President Donald Trump’s recent meeting with Ukrainian President Volodymyr Zelensky, alongside European leaders in Washington, was cast as a step toward peace. The gathering focused on security guarantees, weapons packages, and the prospect of negotiations with Russia. Yet the loudest voices in mainstream media rushed to declare the meeting a failure. That is not a fact—it is an opinion dressed up as news.

The reality is more straightforward. This is not America’s war. Ukraine borders Poland, Slovakia, Romania, and Hungary—not the United States. The threat is immediate for Europe, not for America. But over the last several years, Washington has poured more than $170 billion into this conflict, taken from the pockets of hardworking Americans whose own communities face failing schools, unsafe streets, and crumbling infrastructure.

The media prefers to measure success in terms of victory parades or sweeping agreements, but that misunderstands the situation. Trump’s meeting with Zelensky exposed what many in Washington avoid saying aloud: there will be no decisive victory. Ukraine cannot defeat Russia outright without endless subsidies, and Russia cannot be driven out without concessions. What the public has been sold as a noble fight for democracy is, in reality, a costly stalemate.

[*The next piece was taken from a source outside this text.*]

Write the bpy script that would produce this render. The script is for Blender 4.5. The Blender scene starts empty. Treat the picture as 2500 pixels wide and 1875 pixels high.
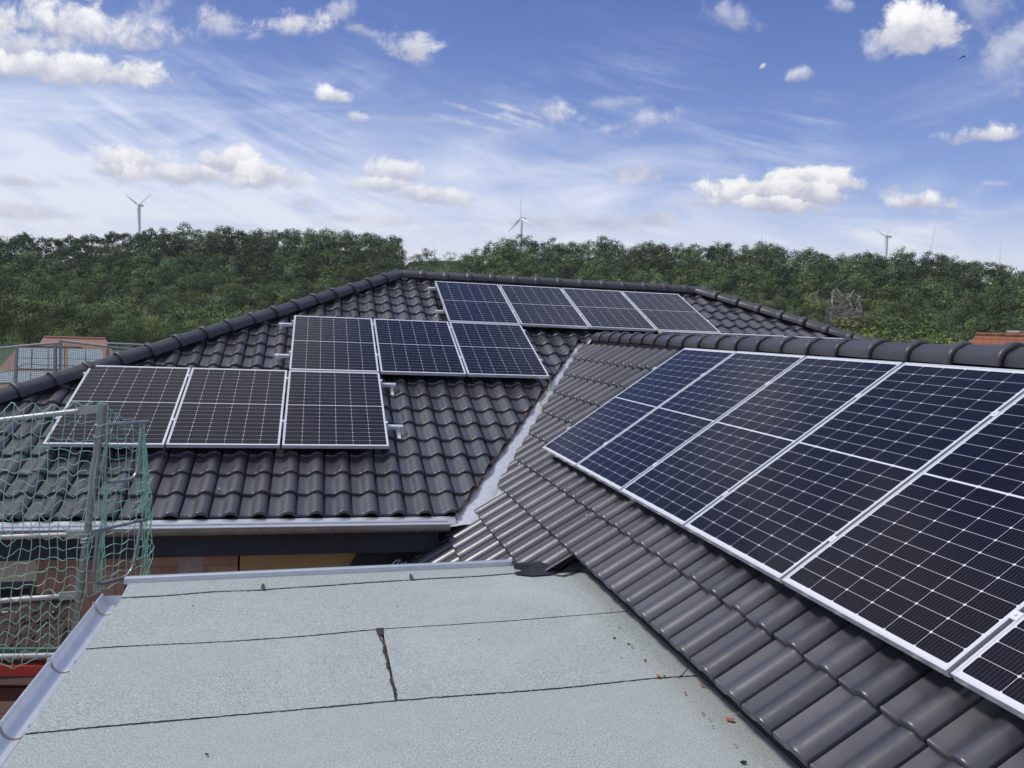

Calling the meeting a failure ignores what actually happened. Trump pressed European leaders to take responsibility. He floated a $90–100 billion weapons package to be funded by Europe and pushed for NATO-style security guarantees that Europe, not America, would have to enforce. For decades, America has acted as Europe’s defense department while European governments invested in their own welfare states. Asking Europe to finally shoulder the burden is not a failure—it is a necessary shift.

Read: Trump and Putin in Alaska: Why Talking Peace Is Better Than More War

Americans should care about these talks, but not for the reasons television commentators insist. The real concern is not who controls territory in Donbas or Crimea. The concern is the money already spent. Billions that could have repaired highways, modernized classrooms, or lowered the national debt have instead financed a war thousands of miles away. Every dollar spent abroad is a dollar not invested at home.

Trump, Zelensky, and Europe’s leaders may call this a push for peace, and perhaps it is. But peace will not come from more American checks. It will come when Europe accepts responsibility for its own security and when America stops treating foreign wars as its own burden.

The meeting was not a failure—it was a moment of clarity. And clarity, not illusions, is what America needs.